Claramente, em 2017, quem estava previsto ganhar as eleições era a direita republicana, uma espécie de alternância um tanto habitual. A estrela Macron rebentou, de facto, com todos esses preconceitos e deu a entender que seria possível, numa França que é geralmente e tradicionalmente, dirigida pelo centro-direito ou pelo centro-esquerda, deu o sentimento que esse centro podia ser realmente a força do futuro e trazer a si uma série de boas-vontades. Foi realmente o que aconteceu. Só que não teve as consequências que se podiam imaginar, e uma das primeiras foi enfraquecer a esquerda de forma muito forte; o Partido Socialista ia desaparecendo naquela altura, mas também, de alguma forma, começar a enfraquecer de forma duradoura o Partido Republicano, cujo trabalho era também, por exemplo, estancar com a extrema-direita. O facto desse Partido, pouco a pouco, ficar mais fraco fez com que, de facto, o Emmanuel Macron, tanto em 2017 como em 2022, acabou por utilizar a mesma fórmula: ‘eu tenho solução, eu tenho programa, e ainda por cima, eu sou quem pode travar o aumento da extrema-direita’. A certa altura, já só era isso. Aumentar o descontentamento e agora está a pagar essa fatura de forma muito clara. Nunca tivemos um presidente, nem o Hollande, nem o Sarkozy, com um corte tão real com a própria população. Nesta altura, vejamos, nesta semana, ninguém viu o presidente Macron. Isso já diz muito sobre um sentimento que é geral em França.

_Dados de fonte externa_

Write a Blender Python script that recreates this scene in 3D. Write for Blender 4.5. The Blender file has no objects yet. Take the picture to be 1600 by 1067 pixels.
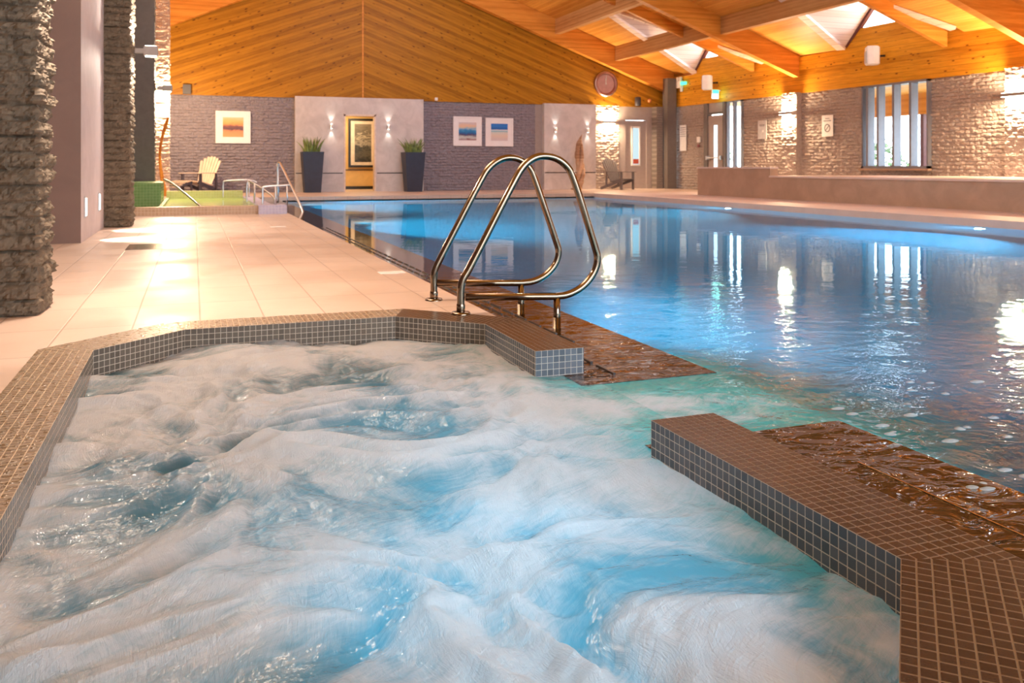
import bpy, bmesh, math, random
from mathutils import Vector, Matrix, noise
random.seed(7)
C = bpy.context.scene.collection
SC = bpy.context.scene
PI = math.pi
# ------------------------------------------------------------------ camera, world, exposure
YAW = math.radians(20.35)
cam_data = bpy.data.cameras.new('camera')
cam = bpy.data.objects.new('camera', cam_data); C.objects.link(cam)
cam.location = (0, 0, 0.75)
cam.rotation_euler = (PI/2, 0, -YAW)
cam_data.sensor_width = 36.0
cam_data.lens = 36.0*1340/1600
cam_data.shift_y = -(533.5-260)/1600
cam_data.clip_start = 0.05; cam_data.clip_end = 300
cam_data.dof.use_dof = True
cam_data.dof.focus_distance = 2.3
cam_data.dof.aperture_fstop = 9.0
SC.camera = cam
w = bpy.data.worlds.new('sky'); SC.world = w; w.use_nodes = True
bg = w.node_tree.nodes['Background']
bg.inputs[0].default_value = (0.86, 0.93, 1.0, 1); bg.inputs[1].default_value = 9.0
SC.view_settings.view_transform = 'Standard'; SC.view_settings.look = 'None'
SC.view_settings.gamma = 1.0; SC.view_settings.use_curve_mapping = False
SC.view_settings.exposure = 0.0
cy = SC.cycles
cy.use_denoising = True
cy.max_bounces = 9; cy.diffuse_bounces = 4; cy.glossy_bounces = 4; cy.transmission_bounces = 6; cy.transparent_max_bounces = 8
cy.caustics_reflective = False; cy.caustics_refractive = False
cy.sample_clamp_indirect = 6.0; cy.sample_clamp_direct = 0

def lamp(name, kind, loc, energy, col, size=1.0, size_y=None, aim=None, spot=None, blend=0.5):
    d = bpy.data.lights.new(name, kind); d.energy = energy; d.color = col
    if kind == 'AREA':
        d.size = size
        if size_y: d.shape = 'RECTANGLE'; d.size_y = size_y
    else: d.shadow_soft_size = size
    if kind == 'SPOT': d.spot_size = spot; d.spot_blend = blend
    o = bpy.data.objects.new(name, d); C.objects.link(o); o.location = loc
    if aim is not None:
        o.rotation_euler = (Vector(aim)-Vector(loc)).to_track_quat('-Z', 'Y').to_euler()
    return o
WARM = (1.0, 0.70, 0.42); WARMW = (1.0, 0.83, 0.68); COOL = (0.72, 0.84, 1.0); BLUE = (0.12, 0.55, 1.0)
# unseen fill lights added under the roof and behind the viewpoint
lamp('roof_fill_deck', 'AREA', (-0.1, 7.6, 4.4), 98, WARMW, 1.6, 5.0, (-0.1, 7.6, 0))
lamp('roof_fill_far_deck', 'AREA', (0.6, 15.5, 5.0), 165, (1.0, 0.80, 0.66), 1.6, 7.0, (0.6, 15.5, 0))
lamp('roof_fill_tub', 'AREA', (.1, 5.4, 3.2), 82, (1.0, 0.68, 0.47), 1.2, 1.2, (0.1, 3.0, 0))
lamp('roof_fill_pool', 'AREA', (7.5, 13.0, 6.0), 320, (0.95, 0.85, 0.85), 3, 9, (8, 14, 0))
lamp('roof_fill_far_wall', 'AREA', (6.5, 19.5, 6.2), 230, (.86, .86, 1.0), 6, 1.5, (6.5, 25.7, .6))
lamp('rear_fill', 'AREA', (4.6, -1.6, 2.6), 62, (.45, .70, 1.0), 4.0, 2.2, (1.2, 3.4, 0))

# ------------------------------------------------------------------ mesh helpers
def link(name, bm, mat=None, parent=None, smooth=False, mats=None):
    me = bpy.data.meshes.new(name)
    bm.normal_update()
    bm.to_mesh(me); bm.free()
    for m in (mats or ([mat] if mat else [])): me.materials.append(m)
    if smooth: me.polygons.foreach_set('use_smooth', [True]*len(me.polygons))
    o = bpy.data.objects.new(name, me); C.objects.link(o)
    if parent: o.parent = parent
    return o
def tag(o, label=None, cat=None, group=None, kind=None):
    if label: o['label'] = label
    if cat: o['category'] = cat
    if group: o['group'] = group
    if kind: o['kind'] = kind
    return o
def thing(name, label, cat, loc=(0, 0, 0), rz=0, group=None):
    o = bpy.data.objects.new(name, None); C.objects.link(o)
    o.empty_display_size = 0.1
    o.location = loc; o.rotation_euler = (0, 0, rz)
    return tag(o, label, cat, group)
def struct(name, bm, mat, label=None, cat='structure', smooth=False, mats=None, parent=None):
    o = link(name, bm, mat, parent, smooth, mats)
    if not parent:
        tag(o, label, cat, None, 'structure')
    return o
def copy_tree(o, parent=None):
    c = o.copy(); C.objects.link(c)
    if parent: c.parent = parent
    for ch in list(o.children): copy_tree(ch, c)
    return c
def B(): return bmesh.new()
def box(bm, x0, x1, y0, y1, z0, z1, M=None, mi=0):
    vs = [Vector((x, y, z)) for z in (z0, z1) for y in (y0, y1) for x in (x0, x1)]
    if M is not None: vs = [M @ v for v in vs]
    v = [bm.verts.new(p) for p in vs]
    for q in ((0, 2, 3, 1), (4, 5, 7, 6), (0, 1, 5, 4), (2, 6, 7, 3), (0, 4, 6, 2), (1, 3, 7, 5)):
        f = bm.faces.new([v[i] for i in q]); f.material_index = mi
    return v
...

Enquanto na extrema-direita, na União Nacional, temos agora um rosto jovem de Jordan Bardellá e sabemos que Marine Le Pen está nos bastidores e também continua a mandar, e será provavelmente a candidata presidencial em 2027, temos no centro um presidente com uma grande crise de popularidade, no centro-direita não há propriamente um líder que se afirme forte, e à esquerda também não. Ou seja, Melenchon já não é, e tem sido de alguma forma, a própria Nova Frente Popular que tem tentado acantonar um pouco Melenchon, e se calhar pessoas como Rafael Glucksmann ainda não têm essa projeção…

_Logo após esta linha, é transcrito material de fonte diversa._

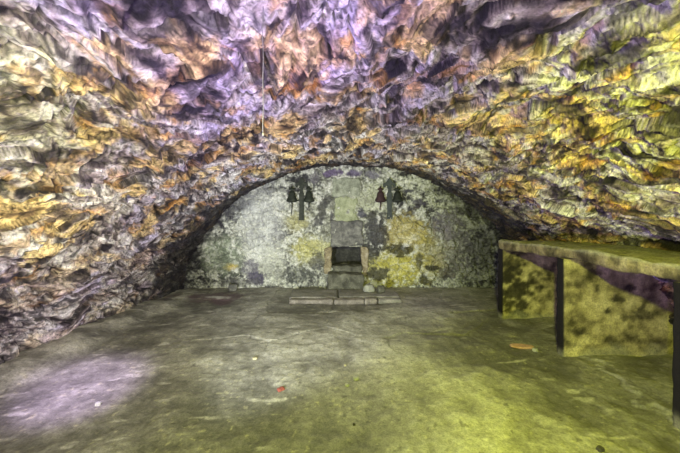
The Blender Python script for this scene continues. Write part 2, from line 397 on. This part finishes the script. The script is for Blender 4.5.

Sim, claramente. Nós temos, primeiro, uma passagem de gerações, só que alguns dos mais novos chegaram demasiado cedo ao poder. É realmente uma das problemáticas e das fraquezas do Emmanuel Macron. Chega a presidente da República Francesa, com menos de 40 anos, nunca foi eleito em nenhum cargo, nunca teve essa experiência de terreno, esse confronto direto com a própria população. Ao mesmo tempo que, de facto, as camadas mais antigas, tanto o Melenchon, como o François Bayrou, por exemplo, ou os diferentes tenores da direita francesa, não houve essa passagem de testemunho e estamos agora nessa incoerência, de uma certa forma, de termos, por exemplo, o Rafael Glucksmann, que é uma das forças, mas que também não está somente ligado ao Partido Socialista e que é uma cara ligada à União Europeia, ao Parlamento Europeu. Portanto, a voz que ele pode ter junto da sociedade francesa está cada vez mais forte, mas não a ponto de ser considerado como um homem político francês, mas como um homem político francês dentro da realidade europeia. Portanto, não há solução. De facto, é um bocado essa a problemática. Cada vez mais há gente que pede que uma das resoluções possa ser o facto de Macron renunciar e sair mais cedo, anular essa presidência que ainda tem três anos pela frente. Mas o que ele pensa é: estamos num sistema presidencialista onde o presidente tem uma série de poderes, e vai procurar, junto de todos esses partidos, pessoas de boa vontade para formar um governo, uma espécie de união nacional republicana, para poder continuar a trabalhar. Mas é tudo menos seguro, porque, de facto, as consequências, tanto em termos internos como externos, tornam essa tarefa cada vez mais difícil.
É correto dizer-se que a comunidade portuguesa em França vota sobretudo na União Nacional?
A esmagadora maioria da comunidade portuguesa não vota na extrema-direita. Não vota. Agora, há muitos dos nossos, alguns até podiam dizer demasiados, que votam na extrema-direita, a pensarem que quando a imigração, a segurança, todas essas temáticas que cristalizam uma parte da decisão dos eleitores, quando se fala de imigração não se fala dos portugueses, não se está a falar dos portugueses. E está-se a falar do Magreb e de África, ou está-se a falar da Ásia. E aí é que há um erro, claramente, por parte dos nossos. O sentimento que eles têm é que nós respeitámos as regras, os nossos pais chegaram nos anos 70, participaram da sociedade francesa, numa altura em que outros não a respeitaram da mesma forma. O problema é que fala-se muito dos ideais da extrema-direita, não se fala das consequências da implementação de um programa em termos económicos, como em termos sociais. Uma parte dos nossos que pensam estar protegidos, vão encontrar-se na primeira linha, os binacionais.
Os portugueses pensam estar sob abrigo, mas estão a viver, como os restantes franceses, num país que está enfraquecido, em termos internos como em termos externos. E essa é toda a força da extrema-direita, que consegue fazer sonhar e nunca refletir sobre quais as consequências da implementação concreta de um programa. Portanto, estamos num processo em curso, em muitos aspectos, e é por isso que é preciso também ficar muito alerta sobre o que é que se pretende fazer. Relembro que o modelo da Marine Le Pen é o Victor Orbán. Portanto, é o mudar das instituições, é o atacar vários nichos de direitos para, supostamente, falar de deveres, mas acabamos todos por sofrer. É uma sociedade, na sua totalidade, que depois fica a ter que seguir as decisões que foram tomadas. E um dos riscos, por exemplo, é claramente o ataque ao Conselho Constitucional, porque uma grande parte das propostas da extrema-direita francesa nesta altura são, pura e simplesmente, anticonstitucionais.